Though many companies still operate this way, I know from personal conversations with many of you that this is not why we are passionate about customer service.

We view each interaction with a customer as an opportunity to delight, build trust, and foster a loyal relationship. Customers are at the center of our businesses. Each conversation is a representation of our brand, and an opportunity to create a customer advocate.

We don't just measure our teams' successes by improving the number of contacts handled per hour, increasing the number of contacts avoided, and reducing our average handle time.

Instead, we measure our success based on our customers’ experience.

However, so many of our QA scorecards don’t reflect our vision for service and instead reflect the values of traditional customer service.

The main objective of traditional customer service quality assurance programs was to monitor agent compliance with critical, internal protocols and reduce the number of compliance errors over time.

Compliance errors could include improperly taking Credit Card information over the phone, incorrectly sharing internal company information, or breaking certain other security processes.

The other objective of traditional QA programs was ensuring process adherence.

Agents are often assigned a script and quality assurance is put in place to ensure people follow the script. The objective is to create consistency across agent conversations towards an optimal Average Handle Time (AHT), which improves resource forecasting and planning.

This traditional scorecard feels like a checklist. It's 10+ questions. The questions are too specific and create a 'script' feel - did the agent use the proper greeting? Did the agent use the proper closing? Did the agent say Thank you?

There are specific compliance and mission-critical questions that need to be asked explicitly, but these are an exception. I’m referring to the questions about the actual interaction with the customer.

Getting a 100% on this type of scorecard is not correlated to a great customer experience. It's better suited for monitoring process and compliance adherence.

Modern-day customer service quality assurance is focused on monitoring the key customer-impacting outcomes. Quality can be defined by the customer.

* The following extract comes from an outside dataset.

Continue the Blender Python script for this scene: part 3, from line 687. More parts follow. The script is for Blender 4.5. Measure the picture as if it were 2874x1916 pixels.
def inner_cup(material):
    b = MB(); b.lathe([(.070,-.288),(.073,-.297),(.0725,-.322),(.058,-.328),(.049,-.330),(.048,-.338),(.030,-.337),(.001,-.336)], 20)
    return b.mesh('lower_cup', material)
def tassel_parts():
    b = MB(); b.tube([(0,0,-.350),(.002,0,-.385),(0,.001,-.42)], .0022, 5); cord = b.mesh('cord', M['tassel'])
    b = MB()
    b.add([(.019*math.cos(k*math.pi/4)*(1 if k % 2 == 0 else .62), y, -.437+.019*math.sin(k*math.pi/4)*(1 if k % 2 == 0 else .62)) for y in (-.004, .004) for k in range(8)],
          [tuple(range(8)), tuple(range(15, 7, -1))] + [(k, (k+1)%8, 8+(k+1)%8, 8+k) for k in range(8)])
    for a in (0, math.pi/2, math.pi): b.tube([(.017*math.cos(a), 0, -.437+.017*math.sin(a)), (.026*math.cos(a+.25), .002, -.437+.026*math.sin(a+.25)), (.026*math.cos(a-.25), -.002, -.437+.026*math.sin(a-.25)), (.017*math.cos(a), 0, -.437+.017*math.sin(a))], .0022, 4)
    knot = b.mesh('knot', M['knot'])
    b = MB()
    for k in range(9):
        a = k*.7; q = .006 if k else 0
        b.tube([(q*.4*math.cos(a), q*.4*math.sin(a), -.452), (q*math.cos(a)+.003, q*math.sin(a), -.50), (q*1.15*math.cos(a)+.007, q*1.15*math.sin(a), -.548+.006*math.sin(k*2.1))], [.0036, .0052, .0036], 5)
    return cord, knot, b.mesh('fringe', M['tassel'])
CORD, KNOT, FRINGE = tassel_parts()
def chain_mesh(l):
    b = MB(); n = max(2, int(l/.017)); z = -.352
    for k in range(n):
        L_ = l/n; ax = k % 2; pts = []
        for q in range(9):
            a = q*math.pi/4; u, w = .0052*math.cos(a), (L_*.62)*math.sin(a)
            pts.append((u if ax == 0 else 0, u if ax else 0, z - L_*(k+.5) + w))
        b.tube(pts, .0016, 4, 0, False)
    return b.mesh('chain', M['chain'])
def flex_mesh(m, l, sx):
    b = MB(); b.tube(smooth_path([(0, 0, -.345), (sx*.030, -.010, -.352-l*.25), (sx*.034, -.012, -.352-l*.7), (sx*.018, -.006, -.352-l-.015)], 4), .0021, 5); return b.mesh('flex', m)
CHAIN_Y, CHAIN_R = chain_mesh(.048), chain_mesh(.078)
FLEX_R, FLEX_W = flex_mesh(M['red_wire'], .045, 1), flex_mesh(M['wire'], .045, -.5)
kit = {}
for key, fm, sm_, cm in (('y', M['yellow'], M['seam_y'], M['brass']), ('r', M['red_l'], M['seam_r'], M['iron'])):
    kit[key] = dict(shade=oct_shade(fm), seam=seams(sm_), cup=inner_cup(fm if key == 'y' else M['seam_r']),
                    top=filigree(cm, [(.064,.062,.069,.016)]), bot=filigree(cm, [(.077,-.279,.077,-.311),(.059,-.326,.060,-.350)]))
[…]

  • Did the customer ask to clarify what we were saying?
  • Did the customer have to repeat their question?
  • Did the customer say something unique about themselves, and did we acknowledge it?
  • Did we anticipate potential follow up questions based on the customer’s profile?

It is still important to track key internal process and compliance adherence, but these questions are internal, business-impacting and not necessarily customer-impacting.

Modern-day customer service quality assurance also takes a holistic view on the customer experience. It not only tracks things within the agent's control but also tracks insights outside of the agents control.

  • Should we turn this answer into a Knowledge Base article?
  • Did internal processes prevent us from solving the customer’s request?
  • Did our company policy/processes upset the customer?
  • Did the customer provide competitive or market intelligence?

Tracking answers to these questions immediately makes quality assurance more strategic as we collect insight not only about the agent but also pains and kinks in the overall customer experience.

In traditional quality assurance, we measured a QA program's success by setting QA benchmarks as goals, and monitoring progress against those goals. QA data was isolated from the rest of our call center metrics.

Modern technology makes it much easier to combine QA scores with the rest of our key metrics. We not only measure improvements in QA scores but also identify the impact of QA score improvements on Resolution Time, CSAT, CES, or NPS.

If done properly, a QA program is a powerful solution to analyze and improve our overall customer experience as we continue to put customers at the center of our businesses.